Ohio Senator forges ahead with redistricting plan, still no bi-partisan support

Several dozen people marched down the hall this week toward Ohio State Senator Matt Huffman’s office

ohio statehouse columbus ohio
Ohio Statehouse, Columbus.

COLUMBUS, Ohio (WKBN) – Several dozen people marched down the hall this week toward Ohio State Senator Matt Huffman’s office. One of them carried petitions signed by people who want a fair congressional district map free of political gerrymandering.

As they poured into his office, only to find that he was not in, they shared their concerns over his current redistricting plan Senate Joint Resolution 5 with his legislative aide.

They are not the only people to dislike what he is proposing. Janetta King, the president of Innovation Ohio, says Ohioans want a process where there is a bi-partisan drawing of congressional districts.

“Quite frankly, this is not [that] process,” said King.

King says the plan has its faults, pointing out experts in the field of redistricting say it is worse than what we have now, but it isn’t all bad. She says the plan could be a starting point, which may not be what Huffman wants to hear.

Huffman wants his plan polished and on its way to the House of Representatives by the end of next week. A lofty goal considering it lacks the bipartisan support the leaders of both chambers say they would like it to have.

The issues people have with the plan fall generally into two areas, how the maps are drawn and how the maps are approved. Both areas are complex and filled with rules Democrats say only work to keep the majority party in place.

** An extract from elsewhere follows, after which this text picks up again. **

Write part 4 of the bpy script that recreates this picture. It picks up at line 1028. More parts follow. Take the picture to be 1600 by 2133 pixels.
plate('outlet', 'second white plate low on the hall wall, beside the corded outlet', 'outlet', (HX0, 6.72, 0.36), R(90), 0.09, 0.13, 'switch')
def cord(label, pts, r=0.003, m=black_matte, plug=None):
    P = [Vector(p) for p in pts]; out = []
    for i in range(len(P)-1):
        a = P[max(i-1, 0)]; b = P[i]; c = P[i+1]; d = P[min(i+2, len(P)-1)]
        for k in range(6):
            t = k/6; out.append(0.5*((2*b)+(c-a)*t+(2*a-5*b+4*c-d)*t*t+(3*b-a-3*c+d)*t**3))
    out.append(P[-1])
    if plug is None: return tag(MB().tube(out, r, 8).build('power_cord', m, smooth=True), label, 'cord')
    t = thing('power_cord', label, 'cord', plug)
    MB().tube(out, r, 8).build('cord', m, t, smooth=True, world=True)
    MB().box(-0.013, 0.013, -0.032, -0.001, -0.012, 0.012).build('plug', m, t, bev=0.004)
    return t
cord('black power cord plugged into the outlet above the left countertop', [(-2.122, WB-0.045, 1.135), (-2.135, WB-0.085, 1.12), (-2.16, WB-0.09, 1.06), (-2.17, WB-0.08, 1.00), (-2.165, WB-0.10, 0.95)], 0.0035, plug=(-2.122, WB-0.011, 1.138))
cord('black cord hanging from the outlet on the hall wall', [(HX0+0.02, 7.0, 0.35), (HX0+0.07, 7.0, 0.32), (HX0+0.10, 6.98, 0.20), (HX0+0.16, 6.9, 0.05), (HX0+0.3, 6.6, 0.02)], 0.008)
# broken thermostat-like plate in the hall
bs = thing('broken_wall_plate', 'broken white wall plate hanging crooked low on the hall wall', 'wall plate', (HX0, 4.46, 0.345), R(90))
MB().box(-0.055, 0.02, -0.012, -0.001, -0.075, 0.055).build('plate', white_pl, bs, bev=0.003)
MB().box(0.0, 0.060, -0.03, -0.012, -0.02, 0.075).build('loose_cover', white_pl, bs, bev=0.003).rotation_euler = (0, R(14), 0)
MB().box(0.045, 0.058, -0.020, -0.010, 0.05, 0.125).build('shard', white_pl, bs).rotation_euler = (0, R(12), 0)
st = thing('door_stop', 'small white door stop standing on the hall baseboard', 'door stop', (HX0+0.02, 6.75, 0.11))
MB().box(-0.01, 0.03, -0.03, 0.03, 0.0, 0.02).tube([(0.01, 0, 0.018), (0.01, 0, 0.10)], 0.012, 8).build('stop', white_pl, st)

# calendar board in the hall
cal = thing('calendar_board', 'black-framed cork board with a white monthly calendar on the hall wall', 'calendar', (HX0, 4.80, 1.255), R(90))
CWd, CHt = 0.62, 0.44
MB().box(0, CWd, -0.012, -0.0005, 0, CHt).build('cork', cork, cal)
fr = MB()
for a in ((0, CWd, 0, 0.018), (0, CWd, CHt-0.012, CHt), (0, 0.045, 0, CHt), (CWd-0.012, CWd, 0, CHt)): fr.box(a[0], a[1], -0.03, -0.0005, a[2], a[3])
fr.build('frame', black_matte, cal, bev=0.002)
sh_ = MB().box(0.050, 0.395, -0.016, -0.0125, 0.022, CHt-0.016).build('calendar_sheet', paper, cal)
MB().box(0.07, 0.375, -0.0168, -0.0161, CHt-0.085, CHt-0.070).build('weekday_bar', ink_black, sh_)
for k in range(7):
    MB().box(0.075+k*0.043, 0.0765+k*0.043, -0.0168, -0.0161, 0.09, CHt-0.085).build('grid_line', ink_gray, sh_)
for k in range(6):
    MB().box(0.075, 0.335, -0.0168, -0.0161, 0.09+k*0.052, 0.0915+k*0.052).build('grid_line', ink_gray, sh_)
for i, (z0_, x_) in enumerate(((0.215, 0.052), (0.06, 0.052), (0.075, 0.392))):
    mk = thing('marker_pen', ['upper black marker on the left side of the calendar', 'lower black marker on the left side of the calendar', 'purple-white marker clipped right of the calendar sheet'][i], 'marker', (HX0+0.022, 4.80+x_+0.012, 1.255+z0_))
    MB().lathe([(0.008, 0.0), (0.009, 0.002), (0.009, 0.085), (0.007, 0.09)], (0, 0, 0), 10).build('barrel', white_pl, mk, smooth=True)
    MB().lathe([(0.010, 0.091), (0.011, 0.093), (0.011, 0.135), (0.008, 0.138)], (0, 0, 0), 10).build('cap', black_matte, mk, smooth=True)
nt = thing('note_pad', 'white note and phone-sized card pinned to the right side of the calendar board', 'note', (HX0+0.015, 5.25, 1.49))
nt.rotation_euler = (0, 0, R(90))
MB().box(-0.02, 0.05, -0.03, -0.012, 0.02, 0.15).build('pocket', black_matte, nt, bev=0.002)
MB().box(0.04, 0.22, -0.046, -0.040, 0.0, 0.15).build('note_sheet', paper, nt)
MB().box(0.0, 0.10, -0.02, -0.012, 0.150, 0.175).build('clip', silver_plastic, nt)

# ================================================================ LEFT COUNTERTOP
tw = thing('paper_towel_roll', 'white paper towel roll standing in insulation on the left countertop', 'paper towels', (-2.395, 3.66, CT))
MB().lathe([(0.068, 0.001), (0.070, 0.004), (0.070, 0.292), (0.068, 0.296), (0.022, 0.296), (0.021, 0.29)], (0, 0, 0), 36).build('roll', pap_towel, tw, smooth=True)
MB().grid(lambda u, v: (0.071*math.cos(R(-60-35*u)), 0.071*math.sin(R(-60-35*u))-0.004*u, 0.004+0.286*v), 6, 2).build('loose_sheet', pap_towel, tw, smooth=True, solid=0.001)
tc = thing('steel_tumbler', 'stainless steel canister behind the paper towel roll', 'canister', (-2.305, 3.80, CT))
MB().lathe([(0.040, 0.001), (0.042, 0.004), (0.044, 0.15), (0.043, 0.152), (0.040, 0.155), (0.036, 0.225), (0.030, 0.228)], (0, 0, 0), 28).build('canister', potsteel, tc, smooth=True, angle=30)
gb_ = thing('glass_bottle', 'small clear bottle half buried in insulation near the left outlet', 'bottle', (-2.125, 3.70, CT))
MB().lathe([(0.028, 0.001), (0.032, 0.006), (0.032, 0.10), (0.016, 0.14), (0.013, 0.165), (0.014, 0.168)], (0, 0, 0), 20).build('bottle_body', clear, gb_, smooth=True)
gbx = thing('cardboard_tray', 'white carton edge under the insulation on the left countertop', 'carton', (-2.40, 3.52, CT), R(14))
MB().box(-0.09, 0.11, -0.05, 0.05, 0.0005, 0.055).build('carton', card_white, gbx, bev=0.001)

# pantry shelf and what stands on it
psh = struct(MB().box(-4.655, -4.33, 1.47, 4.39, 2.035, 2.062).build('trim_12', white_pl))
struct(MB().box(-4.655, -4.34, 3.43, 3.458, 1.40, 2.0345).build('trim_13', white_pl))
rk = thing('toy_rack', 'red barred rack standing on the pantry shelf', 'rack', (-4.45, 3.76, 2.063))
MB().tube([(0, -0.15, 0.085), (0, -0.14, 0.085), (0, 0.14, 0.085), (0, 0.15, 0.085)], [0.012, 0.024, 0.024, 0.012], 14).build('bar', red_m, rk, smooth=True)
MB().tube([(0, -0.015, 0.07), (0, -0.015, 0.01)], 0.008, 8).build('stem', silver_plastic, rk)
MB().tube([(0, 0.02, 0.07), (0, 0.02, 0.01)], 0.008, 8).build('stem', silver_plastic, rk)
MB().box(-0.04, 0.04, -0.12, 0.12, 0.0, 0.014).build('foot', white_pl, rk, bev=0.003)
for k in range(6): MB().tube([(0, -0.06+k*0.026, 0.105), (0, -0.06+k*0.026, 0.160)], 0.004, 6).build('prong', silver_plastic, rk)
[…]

Huffman points out that it is impossible to draw a map that does not favor one party over the other, and technically he’s correct. Based on a host of factors, some areas simply lean more toward one political party than the other.

Democrats like State Senator Joe Schiavoni, who worked with Huffman on the redistricting plan for state legislative districts a few years ago, agree there is no perfect plan; but he says there has to be a better one than Huffman’s current proposal.

Then there is the lack of ability for Ohioans to bring a referendum against the resolution. That is a serious red flag for some, but they say that could become less of an issue if the plan can be adjusted.

According to Speaker Rosenberger, Huffman’s plan is not ready and still needs work. State Representative Jack Cera is said to be working on amendments to the bill.